Yo no sabía de su obsesión por el físico, la dieta y el ejercicio, cuando de niña devoraba todos los libros de Sissi de la colección Historias Selección de Bruguera. Mientras mis hermanos leían a Julio Verne yo iba aprendiéndome la vida y milagros de aquella vistosa Emperatriz y Reina de Hungría. Pero no sabía de su vida desgraciada y su luto perpetuo, de su incansable viajar y de que en uno de esos viajes, cuando iba a tomar un ferry en Ginebra, tuvo la mala fortuna de cruzarse con un anarquista (¡abajo la aristocracia!) que le clavó un estilete muy fino en el costado. Ella apenas lo advirtió pero, al cabo de las horas, aquel estilete terminó por causarle la muerte.
Todo esto, que no sabía, fui sabiéndolo después cuando a aquellos libros le sucedieron otros que, también hablaban de ella, aunque de forma más real.
Por ello cuando fui a ver su escultura en la ciudad que la vio morir no me extrañó, tanto como a otros, que la hubieran hecho tan delgada y oscura.
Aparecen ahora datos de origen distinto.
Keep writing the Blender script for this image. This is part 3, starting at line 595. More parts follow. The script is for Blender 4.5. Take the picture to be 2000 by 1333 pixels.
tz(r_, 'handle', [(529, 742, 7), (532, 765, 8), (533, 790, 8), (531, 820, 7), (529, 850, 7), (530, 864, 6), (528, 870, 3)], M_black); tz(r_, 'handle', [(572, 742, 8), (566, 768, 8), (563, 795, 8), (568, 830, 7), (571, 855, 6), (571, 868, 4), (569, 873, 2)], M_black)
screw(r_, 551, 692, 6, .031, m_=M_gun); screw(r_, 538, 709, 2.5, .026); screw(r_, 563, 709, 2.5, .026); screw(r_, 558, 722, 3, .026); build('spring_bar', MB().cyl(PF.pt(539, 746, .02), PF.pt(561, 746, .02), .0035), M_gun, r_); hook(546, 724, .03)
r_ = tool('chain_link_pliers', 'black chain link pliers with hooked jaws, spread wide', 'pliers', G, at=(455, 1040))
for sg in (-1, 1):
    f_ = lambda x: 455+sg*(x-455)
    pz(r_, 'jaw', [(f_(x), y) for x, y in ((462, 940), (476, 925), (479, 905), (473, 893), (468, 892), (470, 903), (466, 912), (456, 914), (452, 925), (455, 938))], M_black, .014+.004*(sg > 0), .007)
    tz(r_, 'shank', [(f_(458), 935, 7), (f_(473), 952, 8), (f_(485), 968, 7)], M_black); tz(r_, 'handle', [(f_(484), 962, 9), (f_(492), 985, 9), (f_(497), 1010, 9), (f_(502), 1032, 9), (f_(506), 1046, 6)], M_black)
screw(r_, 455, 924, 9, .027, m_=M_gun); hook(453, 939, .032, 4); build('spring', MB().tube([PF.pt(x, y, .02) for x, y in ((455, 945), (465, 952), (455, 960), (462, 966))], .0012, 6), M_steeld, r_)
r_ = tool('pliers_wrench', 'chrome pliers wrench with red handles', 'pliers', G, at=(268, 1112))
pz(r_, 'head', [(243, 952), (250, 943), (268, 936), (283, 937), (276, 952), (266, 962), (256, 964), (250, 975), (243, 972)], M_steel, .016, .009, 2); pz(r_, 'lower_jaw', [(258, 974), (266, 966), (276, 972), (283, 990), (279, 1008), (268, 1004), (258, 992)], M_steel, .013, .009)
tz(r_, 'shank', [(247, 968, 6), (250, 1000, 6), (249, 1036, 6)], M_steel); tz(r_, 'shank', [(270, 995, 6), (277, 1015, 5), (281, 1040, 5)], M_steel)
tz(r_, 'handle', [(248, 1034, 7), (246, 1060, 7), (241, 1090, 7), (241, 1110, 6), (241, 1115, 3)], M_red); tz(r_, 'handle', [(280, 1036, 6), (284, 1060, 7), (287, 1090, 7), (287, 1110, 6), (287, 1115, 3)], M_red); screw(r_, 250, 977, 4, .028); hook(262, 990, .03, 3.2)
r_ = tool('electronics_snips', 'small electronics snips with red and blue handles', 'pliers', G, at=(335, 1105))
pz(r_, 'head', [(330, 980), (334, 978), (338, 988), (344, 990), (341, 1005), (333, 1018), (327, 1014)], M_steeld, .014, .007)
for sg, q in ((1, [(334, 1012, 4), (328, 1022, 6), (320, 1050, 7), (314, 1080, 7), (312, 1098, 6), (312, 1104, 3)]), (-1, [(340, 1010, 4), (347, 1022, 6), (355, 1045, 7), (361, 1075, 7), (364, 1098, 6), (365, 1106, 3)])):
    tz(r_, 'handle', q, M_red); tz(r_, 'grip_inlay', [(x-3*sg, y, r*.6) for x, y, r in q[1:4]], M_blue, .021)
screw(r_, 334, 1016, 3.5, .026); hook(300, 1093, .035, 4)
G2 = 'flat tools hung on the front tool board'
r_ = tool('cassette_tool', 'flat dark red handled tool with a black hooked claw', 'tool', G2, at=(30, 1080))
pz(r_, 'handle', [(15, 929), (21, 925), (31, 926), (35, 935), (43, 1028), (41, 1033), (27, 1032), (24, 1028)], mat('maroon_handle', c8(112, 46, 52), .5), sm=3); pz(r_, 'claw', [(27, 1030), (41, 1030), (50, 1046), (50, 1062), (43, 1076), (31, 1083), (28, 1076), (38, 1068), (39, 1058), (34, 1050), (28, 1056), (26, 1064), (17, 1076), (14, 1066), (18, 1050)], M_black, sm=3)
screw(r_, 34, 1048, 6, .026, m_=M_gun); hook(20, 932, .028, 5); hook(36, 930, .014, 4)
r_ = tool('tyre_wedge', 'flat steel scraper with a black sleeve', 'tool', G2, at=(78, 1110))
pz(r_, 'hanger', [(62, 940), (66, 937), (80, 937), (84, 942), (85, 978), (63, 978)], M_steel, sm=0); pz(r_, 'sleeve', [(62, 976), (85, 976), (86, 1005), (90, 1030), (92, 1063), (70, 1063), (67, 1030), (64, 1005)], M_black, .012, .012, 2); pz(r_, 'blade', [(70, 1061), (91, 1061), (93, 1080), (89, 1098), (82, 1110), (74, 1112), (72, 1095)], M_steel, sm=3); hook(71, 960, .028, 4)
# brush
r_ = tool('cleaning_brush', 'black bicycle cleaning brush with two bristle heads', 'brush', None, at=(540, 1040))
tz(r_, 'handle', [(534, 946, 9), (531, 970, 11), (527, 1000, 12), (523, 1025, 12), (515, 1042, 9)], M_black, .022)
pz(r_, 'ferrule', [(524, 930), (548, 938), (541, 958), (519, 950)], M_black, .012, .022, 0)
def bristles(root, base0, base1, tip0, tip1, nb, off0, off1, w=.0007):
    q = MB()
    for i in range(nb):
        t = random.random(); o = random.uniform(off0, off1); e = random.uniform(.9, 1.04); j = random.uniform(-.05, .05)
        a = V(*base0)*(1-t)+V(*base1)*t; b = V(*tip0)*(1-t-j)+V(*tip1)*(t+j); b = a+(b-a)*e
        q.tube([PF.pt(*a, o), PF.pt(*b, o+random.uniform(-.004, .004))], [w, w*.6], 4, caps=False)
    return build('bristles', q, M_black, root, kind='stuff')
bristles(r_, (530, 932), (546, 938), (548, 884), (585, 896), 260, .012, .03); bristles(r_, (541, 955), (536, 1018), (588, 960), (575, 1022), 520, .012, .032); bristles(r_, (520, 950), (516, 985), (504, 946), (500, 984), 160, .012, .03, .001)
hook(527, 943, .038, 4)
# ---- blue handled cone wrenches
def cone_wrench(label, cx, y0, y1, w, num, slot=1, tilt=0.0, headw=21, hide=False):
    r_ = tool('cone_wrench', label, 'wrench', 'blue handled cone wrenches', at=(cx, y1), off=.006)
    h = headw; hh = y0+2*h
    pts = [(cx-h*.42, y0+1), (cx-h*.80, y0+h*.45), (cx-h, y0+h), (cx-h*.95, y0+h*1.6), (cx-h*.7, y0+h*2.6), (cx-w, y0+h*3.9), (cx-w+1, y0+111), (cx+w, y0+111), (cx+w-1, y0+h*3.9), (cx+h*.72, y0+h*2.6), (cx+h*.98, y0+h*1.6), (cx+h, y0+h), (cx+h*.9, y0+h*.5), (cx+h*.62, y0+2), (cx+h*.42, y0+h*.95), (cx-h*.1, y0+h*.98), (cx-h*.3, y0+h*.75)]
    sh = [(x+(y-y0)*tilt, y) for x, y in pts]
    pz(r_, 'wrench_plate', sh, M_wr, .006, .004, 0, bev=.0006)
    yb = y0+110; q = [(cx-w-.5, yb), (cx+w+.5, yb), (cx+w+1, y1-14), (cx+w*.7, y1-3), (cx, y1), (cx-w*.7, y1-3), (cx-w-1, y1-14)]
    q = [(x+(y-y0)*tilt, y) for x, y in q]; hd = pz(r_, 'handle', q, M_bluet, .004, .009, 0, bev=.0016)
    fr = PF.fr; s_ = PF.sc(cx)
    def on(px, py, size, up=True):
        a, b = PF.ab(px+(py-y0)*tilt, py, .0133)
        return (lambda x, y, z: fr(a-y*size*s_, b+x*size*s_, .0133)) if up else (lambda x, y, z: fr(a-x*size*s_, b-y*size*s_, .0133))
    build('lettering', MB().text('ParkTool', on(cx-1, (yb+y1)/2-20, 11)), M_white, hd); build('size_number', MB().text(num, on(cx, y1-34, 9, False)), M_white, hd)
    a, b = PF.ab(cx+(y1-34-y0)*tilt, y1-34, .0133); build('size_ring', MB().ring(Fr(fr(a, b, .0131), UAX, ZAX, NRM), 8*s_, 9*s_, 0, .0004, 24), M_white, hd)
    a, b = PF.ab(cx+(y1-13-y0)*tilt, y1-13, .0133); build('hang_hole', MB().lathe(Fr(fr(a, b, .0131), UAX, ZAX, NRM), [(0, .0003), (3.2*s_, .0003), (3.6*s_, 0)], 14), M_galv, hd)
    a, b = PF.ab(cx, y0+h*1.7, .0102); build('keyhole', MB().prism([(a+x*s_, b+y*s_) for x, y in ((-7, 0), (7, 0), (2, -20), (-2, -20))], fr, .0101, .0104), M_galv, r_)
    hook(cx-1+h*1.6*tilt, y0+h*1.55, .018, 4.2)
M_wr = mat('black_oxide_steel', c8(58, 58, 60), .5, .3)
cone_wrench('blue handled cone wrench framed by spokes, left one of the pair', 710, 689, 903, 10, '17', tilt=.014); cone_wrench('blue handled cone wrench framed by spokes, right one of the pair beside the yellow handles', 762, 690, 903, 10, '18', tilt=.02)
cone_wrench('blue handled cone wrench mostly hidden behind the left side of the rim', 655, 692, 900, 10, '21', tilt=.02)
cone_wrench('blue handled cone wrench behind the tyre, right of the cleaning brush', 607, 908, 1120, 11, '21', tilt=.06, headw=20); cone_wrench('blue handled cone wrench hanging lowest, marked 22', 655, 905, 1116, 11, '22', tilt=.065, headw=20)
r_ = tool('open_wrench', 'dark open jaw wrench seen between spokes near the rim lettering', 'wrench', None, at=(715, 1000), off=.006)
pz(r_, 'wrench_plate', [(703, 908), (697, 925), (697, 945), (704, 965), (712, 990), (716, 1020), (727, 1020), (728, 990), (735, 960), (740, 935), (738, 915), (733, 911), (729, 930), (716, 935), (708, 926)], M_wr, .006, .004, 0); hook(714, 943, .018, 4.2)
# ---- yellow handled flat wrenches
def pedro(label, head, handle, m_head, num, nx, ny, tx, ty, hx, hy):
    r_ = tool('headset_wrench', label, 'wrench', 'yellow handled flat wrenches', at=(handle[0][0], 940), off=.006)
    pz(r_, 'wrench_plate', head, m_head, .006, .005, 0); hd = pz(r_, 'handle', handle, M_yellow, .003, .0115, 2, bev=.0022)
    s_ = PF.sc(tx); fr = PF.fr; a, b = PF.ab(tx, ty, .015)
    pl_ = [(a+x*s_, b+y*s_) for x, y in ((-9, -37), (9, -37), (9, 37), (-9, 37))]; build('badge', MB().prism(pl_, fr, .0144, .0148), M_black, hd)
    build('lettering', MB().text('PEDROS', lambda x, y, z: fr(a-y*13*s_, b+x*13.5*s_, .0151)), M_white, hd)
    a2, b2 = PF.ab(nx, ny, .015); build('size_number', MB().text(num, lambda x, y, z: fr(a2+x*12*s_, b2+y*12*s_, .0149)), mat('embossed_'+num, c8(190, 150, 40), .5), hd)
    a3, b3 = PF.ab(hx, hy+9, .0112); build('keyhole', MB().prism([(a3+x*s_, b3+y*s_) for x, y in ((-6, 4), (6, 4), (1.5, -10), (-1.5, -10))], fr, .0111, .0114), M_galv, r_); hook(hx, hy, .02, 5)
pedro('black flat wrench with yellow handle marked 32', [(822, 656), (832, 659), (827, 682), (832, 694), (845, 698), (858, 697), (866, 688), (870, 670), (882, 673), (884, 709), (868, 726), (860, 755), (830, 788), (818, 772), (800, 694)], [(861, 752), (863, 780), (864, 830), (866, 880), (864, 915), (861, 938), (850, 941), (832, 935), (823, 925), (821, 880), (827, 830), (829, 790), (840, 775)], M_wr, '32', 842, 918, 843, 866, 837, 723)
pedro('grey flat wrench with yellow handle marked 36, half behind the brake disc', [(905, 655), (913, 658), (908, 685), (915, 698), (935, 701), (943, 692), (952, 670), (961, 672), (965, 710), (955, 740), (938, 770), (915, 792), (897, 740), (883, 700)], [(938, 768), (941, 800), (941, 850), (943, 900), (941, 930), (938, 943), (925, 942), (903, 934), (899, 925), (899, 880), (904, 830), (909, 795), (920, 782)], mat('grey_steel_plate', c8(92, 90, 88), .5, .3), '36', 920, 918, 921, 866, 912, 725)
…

Y también por eso me gustó Ginebra.
Me gustó, además de por su chorro de 140 metros de altura que divisé desde el avión cuando ya volvíamos a casa, de su concurrido y bullicioso lago, o de su muro de los Reformadores, con los personajes más famosos de la reforma Protestante.
Ginebra, entre Suiza y Francia, se me descubrió como una ciudad que se pasea muy bien y tiene un elegante casco histórico de callecitas empedradas y vetustos edificios con mucha historia, incluso literaria. Le presenté mis respetos al Sr. Ferdinand de Saussure, padre de la lingüística. Y a Borges que también murió en ella. Fui a conocer alguna que otra biblioteca y sus preciosas librerías.
Pero, desde luego, no pude irme de Ginebra sin volver a su lago donde está la verdadera Sissí.
Mis viejos libros me habían dado muchos recuerdos para ella.
A los libros no se les puede defraudar, y a quién de verdad fuimos mucho menos aún.